Je dois ajouter que le sentiment de l'incommunication totale avec un prêtre est un sentiment lui-même douloureux, bien qu'il soit tout à fait salutaire, car on voit bien alors qu'il n'y a que le Seigneur à qui on puisse s'en remettre, et que si Sa volonté consiste à ce que le prêtre de notre paroisse nous soit un sujet de souffrance, Il en a tout à fait le pouvoir, car Il montre ce qu'Il veut à qui Il veut, en sorte d'induire les décisions qui permettront d'accomplir Sa volonté. Bien davantage chez un prêtre.
Cependant, je vous dis cela, parce que je ne sais pas si c'est bien la façon dont vous souhaitez encourager vos paroissiens dans la vie chrétienne, en leur donnant le sentiment que vous n'entendez rien. Je ne parle pas de l'écoute polie du professionnel, mais d'une certaine "touche" de l'âme qui fait sentir sa présence de manière tout à fait claire. Et dont on ressent l'absence avec la même clarté. Car, certes, je reconnais que vous avez été l'instrument de Dieu, mais je pense aussi que cela ne peut se faire si vous n'y êtes pas disposé, consciemment ou inconsciemment.
Je ne vous demande pas d'essayer de me comprendre, en ces matières je ne saurais que me souhaiter. Je ferai ce que vous déciderez, de toutes façons je sais trop bien que c'est Dieu qui sait ce qui est bon pour moi et qui choisit, ni vous ni moi.

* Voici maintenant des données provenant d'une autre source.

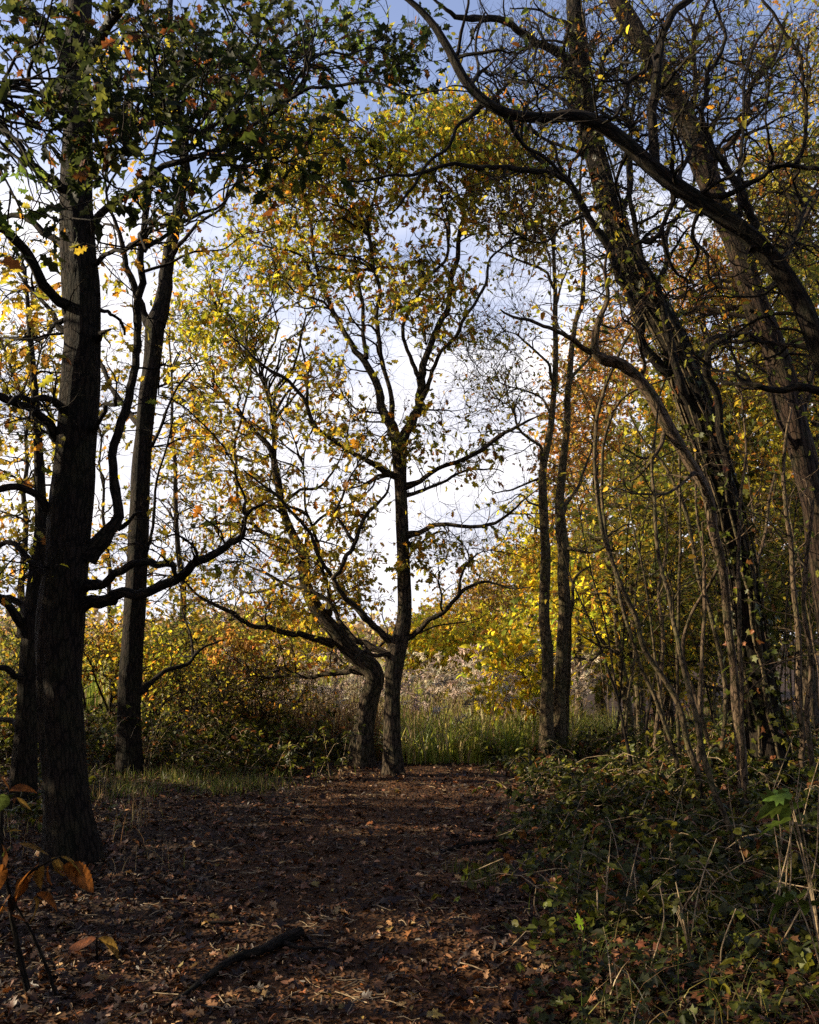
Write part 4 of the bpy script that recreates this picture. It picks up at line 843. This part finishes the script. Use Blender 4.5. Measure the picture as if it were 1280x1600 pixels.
def lying(pts, d, lab, seed, sides=()):
    """a fallen branch: pts (x, y, width) on the ground"""
    Q = []
    for x, y, w in pts:
        h = hit(x, y); Q.append([h[0], h[1], h[2] + w * .5 / F * h[1] + .01, w * .5 / F * h[1]])
    t = Tree('fallen_branch', lab, 'branch', np.array(Q[0][:3]), M_BARKD, seed); t.add(resample(Q, 26), 'stem', .08)
    for s_ in sides:
        Q = [[*hit(x, y)[:2], hit(x, y)[2] + .03, w * .5 / F * hit(x, y)[1]] for x, y, w in s_]; t.add(resample(Q, 12), 'branch')
lying([(470,1468,16),(440,1480,15),(405,1497,13),(372,1505,12),(330,1530,10),(288,1562,7),(255,1580,4)], 0, 'dark crooked branch fallen on the leaves in the lower middle of the track', 61, [[(440,1480,8),(470,1492,6),(505,1490,4),(530,1498,2)]])
lying([(300,1452,5),(330,1448,6),(365,1447,5),(395,1444,3)], 0, 'thin fallen stick lying across the leaves right of the thick oak', 62)
lying([(690,1335,4),(730,1325,6),(775,1318,5),(810,1310,3)], 0, 'short fallen stick on the right edge of the track', 63)

# ------------------------------------------------------------------ bank: ivy, brambles, grass
rg = np.random.default_rng(12); m = 15000
y = 3.0 + rg.uniform(0, 1, m) ** 1.1 * 5.6; u = rg.uniform(0, 1, m); x = edge(y) + .15 + u * (.47 * y + .8 - edge(y)); k = (rg.uniform(0, 1, m) < sstep(.0, .5, x - edge(y) - .1 * nz(x, y, 3)) * (.6 + .4 * (nz(x, y, 2.2, 1) > -.2))); x = x[k]; y = y[k]; m = len(x)
z = gz(x, y) + .03 + rg.uniform(0, 1, m) * .07
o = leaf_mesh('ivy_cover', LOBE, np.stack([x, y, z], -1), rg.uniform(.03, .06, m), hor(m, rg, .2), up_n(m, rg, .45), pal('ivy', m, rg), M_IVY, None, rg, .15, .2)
tag(o, 'low dark green ivy carpeting the bank right of the track', 'ivy', kind='stuff')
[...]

Je vous ai dit mon sentiment parce que j'ai pensé que cela aurait pu vous intéresser de savoir ce qui s'est passé "de l'autre côté". Cela dit, il est présomptueux de ma part d'imaginer que le sentiment d'un misérable inconnu, dont les Oeuvres sont un néant, puisse avoir le moindre intérêt pour un ministre de Jésus (dont la dignité, d'après ce que j'ai lu, est enviée par les anges les plus grands). Dans ce cas vous pouvez jeter cette lettre à la poubelle et l'oublier, et je vous présente mes plus sincères excuses pour le temps que vous aura pris cette lecture, alors qu'il y a d'autres personnes qui ont besoin de vous.
J'espère que vous prierez pour moi comme je prie pour vous.